Reproduce all entries word for word.

▶ [Task inputs]
◆ ◆ ◆ ◆ ◆

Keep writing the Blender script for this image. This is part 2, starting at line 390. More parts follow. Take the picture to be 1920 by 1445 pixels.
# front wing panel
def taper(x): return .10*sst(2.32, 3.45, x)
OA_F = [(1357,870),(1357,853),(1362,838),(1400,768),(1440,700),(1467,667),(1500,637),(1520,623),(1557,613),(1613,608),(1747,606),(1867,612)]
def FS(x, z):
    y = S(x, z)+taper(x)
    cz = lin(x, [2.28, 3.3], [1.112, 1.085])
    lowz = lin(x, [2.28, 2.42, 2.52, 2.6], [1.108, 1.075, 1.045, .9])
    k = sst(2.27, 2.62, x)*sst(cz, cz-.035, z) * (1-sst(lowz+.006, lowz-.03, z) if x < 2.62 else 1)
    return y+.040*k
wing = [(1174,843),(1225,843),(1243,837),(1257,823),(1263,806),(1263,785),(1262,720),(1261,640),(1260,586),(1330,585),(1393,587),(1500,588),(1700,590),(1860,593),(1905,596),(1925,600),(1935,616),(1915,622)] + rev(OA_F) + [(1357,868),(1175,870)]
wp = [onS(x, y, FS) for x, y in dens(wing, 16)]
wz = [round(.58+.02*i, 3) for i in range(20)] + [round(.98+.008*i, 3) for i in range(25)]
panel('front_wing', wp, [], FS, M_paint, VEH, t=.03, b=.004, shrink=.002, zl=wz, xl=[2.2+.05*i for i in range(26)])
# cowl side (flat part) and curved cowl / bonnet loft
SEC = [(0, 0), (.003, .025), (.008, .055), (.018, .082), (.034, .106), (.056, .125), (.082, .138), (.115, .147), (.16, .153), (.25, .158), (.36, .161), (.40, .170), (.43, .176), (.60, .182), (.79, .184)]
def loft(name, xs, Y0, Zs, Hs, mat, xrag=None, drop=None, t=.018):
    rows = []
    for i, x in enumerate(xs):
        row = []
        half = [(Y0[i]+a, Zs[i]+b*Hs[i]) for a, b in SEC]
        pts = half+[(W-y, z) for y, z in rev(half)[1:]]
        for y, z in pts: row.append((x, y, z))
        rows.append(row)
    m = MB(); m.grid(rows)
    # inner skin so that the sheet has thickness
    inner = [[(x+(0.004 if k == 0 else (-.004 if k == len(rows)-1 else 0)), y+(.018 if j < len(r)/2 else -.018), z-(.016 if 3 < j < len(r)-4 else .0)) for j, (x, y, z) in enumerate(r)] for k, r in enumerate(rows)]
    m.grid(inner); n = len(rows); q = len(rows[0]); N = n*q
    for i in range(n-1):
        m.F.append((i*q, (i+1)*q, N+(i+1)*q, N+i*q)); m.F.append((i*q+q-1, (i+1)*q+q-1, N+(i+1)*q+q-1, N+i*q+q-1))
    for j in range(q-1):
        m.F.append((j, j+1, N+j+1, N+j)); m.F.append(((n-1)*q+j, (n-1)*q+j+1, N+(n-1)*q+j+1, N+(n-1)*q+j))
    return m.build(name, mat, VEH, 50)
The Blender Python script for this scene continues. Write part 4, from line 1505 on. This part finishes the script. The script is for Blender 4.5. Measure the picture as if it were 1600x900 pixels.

◆ ◆ ◆ ◆ ◆

▶ [Result]
Keep writing the Blender script for this image. This is part 2, starting at line 390. More parts follow. Take the picture to be 1920 by 1445 pixels.
# front wing panel
def taper(x): return .10*sst(2.32, 3.45, x)
OA_F = [(1357,870),(1357,853),(1362,838),(1400,768),(1440,700),(1467,667),(1500,637),(1520,623),(1557,613),(1613,608),(1747,606),(1867,612)]
def FS(x, z):
    y = S(x, z)+taper(x)
    cz = lin(x, [2.28, 3.3], [1.112, 1.085])
    lowz = lin(x, [2.28, 2.42, 2.52, 2.6], [1.108, 1.075, 1.045, .9])
    k = sst(2.27, 2.62, x)*sst(cz, cz-.035, z) * (1-sst(lowz+.006, lowz-.03, z) if x < 2.62 else 1)
    return y+.040*k
wing = [(1174,843),(1225,843),(1243,837),(1257,823),(1263,806),(1263,785),(1262,720),(1261,640),(1260,586),(1330,585),(1393,587),(1500,588),(1700,590),(1860,593),(1905,596),(1925,600),(1935,616),(1915,622)] + rev(OA_F) + [(1357,868),(1175,870)]
wp = [onS(x, y, FS) for x, y in dens(wing, 16)]
wz = [round(.58+.02*i, 3) for i in range(20)] + [round(.98+.008*i, 3) for i in range(25)]
panel('front_wing', wp, [], FS, M_paint, VEH, t=.03, b=.004, shrink=.002, zl=wz, xl=[2.2+.05*i for i in range(26)])
# cowl side (flat part) and curved cowl / bonnet loft
SEC = [(0, 0), (.003, .025), (.008, .055), (.018, .082), (.034, .106), (.056, .125), (.082, .138), (.115, .147), (.16, .153), (.25, .158), (.36, .161), (.40, .170), (.43, .176), (.60, .182), (.79, .184)]
def loft(name, xs, Y0, Zs, Hs, mat, xrag=None, drop=None, t=.018):
    rows = []
    for i, x in enumerate(xs):
        row = []
        half = [(Y0[i]+a, Zs[i]+b*Hs[i]) for a, b in SEC]
        pts = half+[(W-y, z) for y, z in rev(half)[1:]]
        for y, z in pts: row.append((x, y, z))
        rows.append(row)
    m = MB(); m.grid(rows)
    # inner skin so that the sheet has thickness
    inner = [[(x+(0.004 if k == 0 else (-.004 if k == len(rows)-1 else 0)), y+(.018 if j < len(r)/2 else -.018), z-(.016 if 3 < j < len(r)-4 else .0)) for j, (x, y, z) in enumerate(r)] for k, r in enumerate(rows)]
    m.grid(inner); n = len(rows); q = len(rows[0]); N = n*q
    for i in range(n-1):
        m.F.append((i*q, (i+1)*q, N+(i+1)*q, N+i*q)); m.F.append((i*q+q-1, (i+1)*q+q-1, N+(i+1)*q+q-1, N+i*q+q-1))
    for j in range(q-1):
        m.F.append((j, j+1, N+j+1, N+j)); m.F.append(((n-1)*q+j, (n-1)*q+j+1, N+(n-1)*q+j+1, N+(n-1)*q+j))
    return m.build(name, mat, VEH, 50)
The Blender Python script for this scene continues. Write part 4, from line 1505 on. This part finishes the script. The script is for Blender 4.5. Measure the picture as if it were 1600x900 pixels.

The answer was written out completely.